I have the following exercise: Suppose $y=\left(y_{j}\right)_{j=1}^{\infty}$ is a sequence of complex numbers. Prove that if the series $\sum_{j=1}^{\infty} y_{j} \bar{x}_{j}$ is convergent for any sequence $x=\left(x_{j}\right)_{j=1}^{\infty} \in c_{0}$ then $y \in \ell_{1}.$
My attempt: Consider the following: \begin{align*} T_n(x) : & c_0 \longrightarrow \mathbb{R} \\ & x\longmapsto \sum_{j=1}^{n} \bar{x}_j y_j \end{align*} Note that, due to the hypotesis, $\sup_{n\in \mathbb{N}}\left|\left| T_n(x) \right|\right|= \left|\left| \sum_{j=1}^{\infty} \bar{x}_j y_j \right|\right| < \infty$. Now we can apply the uniform boundedness principle, that tells us that $\sup \nolimits _{{n\in \mathbb{N},\|x\|=1}}\|T(x)\|= \sup \nolimits _{n \in \mathbb{N}}\|T_n\|<\infty$.

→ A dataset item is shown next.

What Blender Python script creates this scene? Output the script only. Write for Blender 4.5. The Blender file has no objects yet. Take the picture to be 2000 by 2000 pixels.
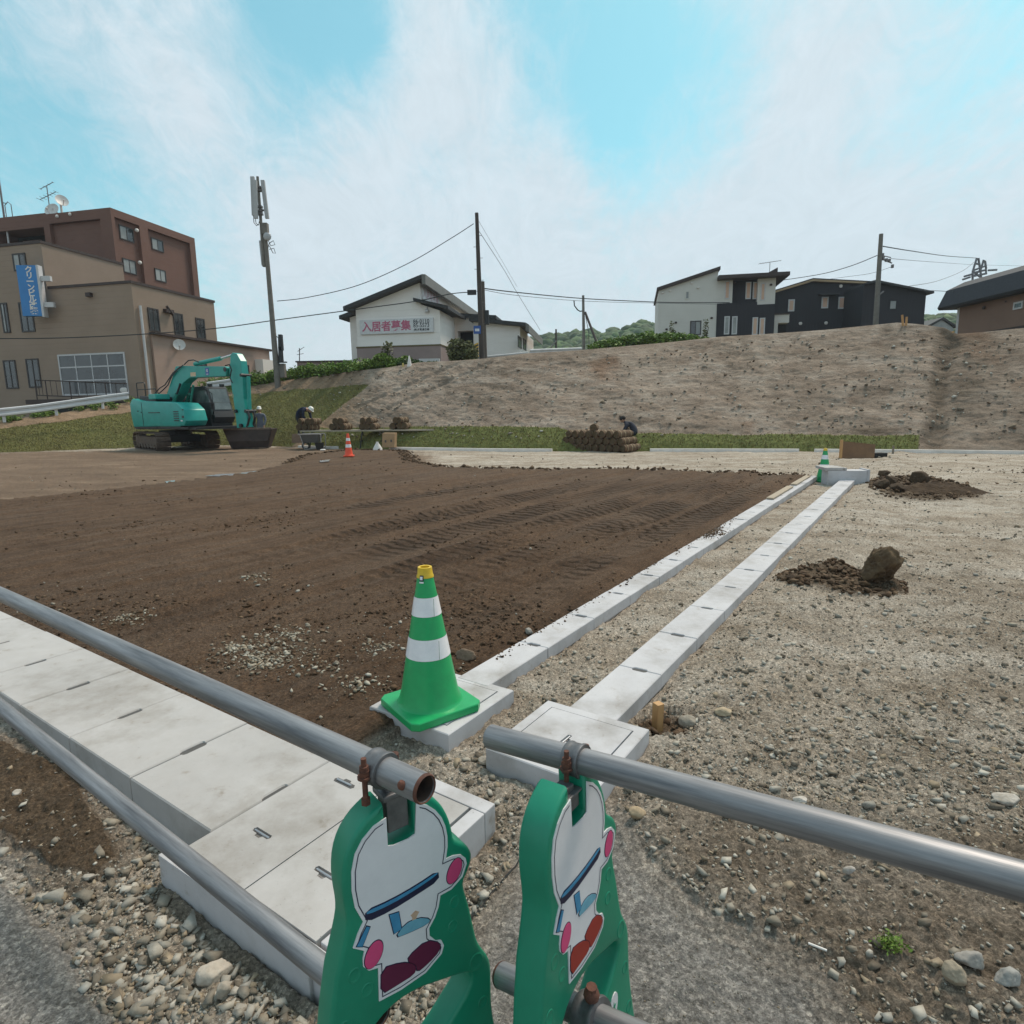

In this part is where I am confused, because $\sup \nolimits _{{n\in \mathbb{N},\|x\|=1}}\|T(x)\| =\left|\left| \sum_{j=1}^{\infty} \bar{x}_j y_j\right|\right|\leq \sum_{j=1}^{\infty} |\bar{x}_j y_j|\leq \sum_{j=1}^{\infty} |y_j|$. This last sum is what we want to be finite in order to see that $y\in \ell_1$, but how can I finish this argument?
Besides observing that $T_n$ is continuous for obvious reasons, there is no need to compute its norm. Once the hypothesis guarantees that $$ T(x):= \lim_{n\mapsto \infty } T_n(x) $$ exists for every $x$, a well known Corollary of the Uniform Boundedness Principle, known as the Banach-Steinhauss Theorem (https://en.wikipedia.org/wiki/Uniform_boundedness_principle#Corollaries), implies that $T$ is continuous.
Since we know that $c_0' =\ell^1$, it follows that there exists some $z = (z_j)_{j=1}^\infty $ in $\ell^1$, such that $$ T(x) = \sum_{j=1}^\infty x_jz_j, $$ for all $x$. By computing both sides on the standard basis vectors of $c_0$, one easily deduces that $y_j=z_j$, from where it follows that $y$ lies in $\ell^1$.